Monday, April 26, 2010

Collab in Hong Kong 3

This is a still from the karaoke loop component of Drifted Narratives, basically a distillation/ summary of the ideas/impressions engendered by hanging around the Pinay workers in Hong Kong. Ideas about travel, exile, camps, temporary recreations of home and so on.

The incorporation of the karaoke seemed like the thing to do. It recalled the prevalence of karaoke at Filipino gatherings, it was an ironic way to serenade the girls, it adds a weird layer of associations to a saccharine pop song (something I find enjoyable in and of itself), and it was a chance to point to the brainless massacre that is karaoke imagery. I hadn't thought it was possible to do worse than generic bikini girl shots, but the production companies have apparently taken to incorporating montages of American NBA footage as well. Call it folk/corporate surreality, I dunno. An essay/post for another day.

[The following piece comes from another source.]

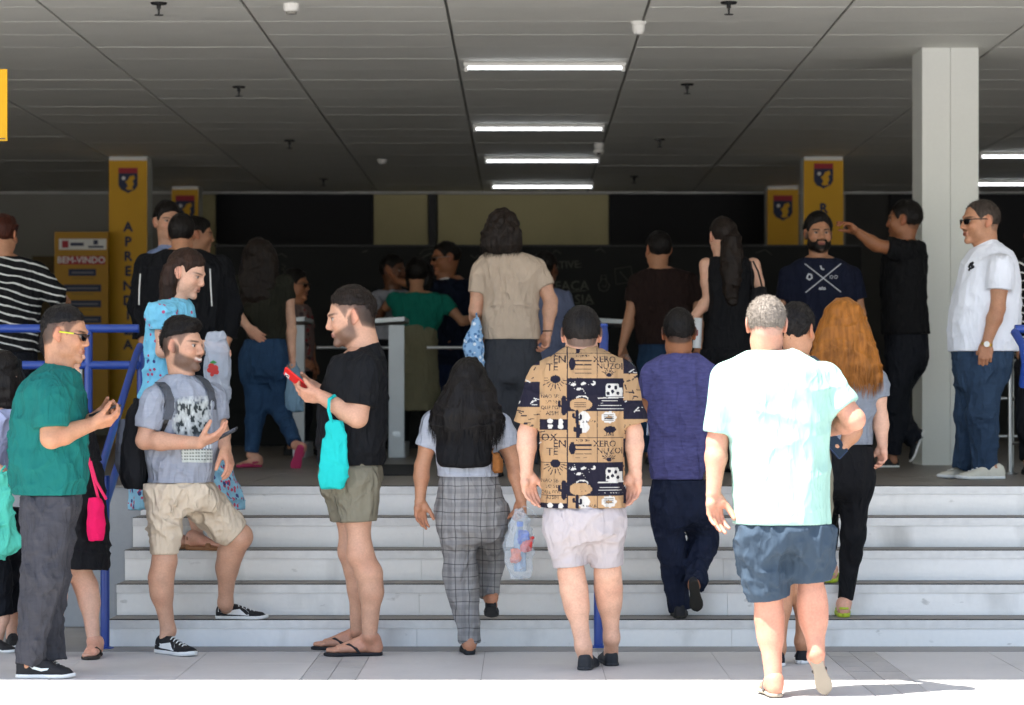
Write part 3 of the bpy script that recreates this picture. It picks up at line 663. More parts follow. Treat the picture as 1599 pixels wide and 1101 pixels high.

As per the photo below, the installation itself became a kind of triptych that basically took over the 2nd floor of the Hong Kong Arts Centre, framed as it was by a huge photographic banner mounted on a wall made of recycled cardboard boxes bought from the same vendors who sold boxes ( for1 HK$ each) to the Pinays.



The left and right panels hosted projections of the timelapse footages from the IFC mall and the ground floor of the HSBC. The photographic panel showed Tita in the astronaut suit standing in front of the Pinoy village:



The center of the triptych was occupied by what Ming-chong and I referred to as the "shrine", a functional sculpture hosting the karaoke loop.



The suitcase contained a science-fictional distillation of the idea of "a Pinay's life-support system": a Santo NiƱo (= Baby Jesus, lit with a votary candle-bulb, which I thought tied nicely in with the fact that many Pinays are engaged as yayas/governesses for HK kids) ; iconic comfort/junk foods; shampoo sachets; romance novels; toilet paper; sanitary napkins; a DVD player; a car battery (that had earlier served to power the mobile time-lapse lab I built) ; a power inverter; and so on.

The DVD player that ran the karaoke loop was one of those jobs with a microphone jack, which I hooked up to a live microphone, so it was theoretically possible to sing the work, as it were. Ming-chong and I actually did this at the opening, but of course the shrine was locked behind a glass door most of the time.




The video was a lot of fun to shoot. It wasn't until I was halfway through it that I realized I was reprising a technique from Roxlee's brilliant short film Juan Gapang, which was a major inspiration for me when I stumbled onto filmmaking at the Mowelfund Film Institute way back when. The short remains edgy and watchable to this day, filled with images that fuse the fantastic with public performance and abrasive social criticism. For my part, I particularly liked the fact that the Pinays on the street immediately recognized the person inside the astronaut suit as a fellow Pinay, but were flummoxed by the fact that she was being followed and attended to by a crew of Hong Kong locals who would do things like fan her and hold her helmet for her in between takes. It constituted an inversion of the class structure that they lived in, and it was a spectacle I was happy to stage for them.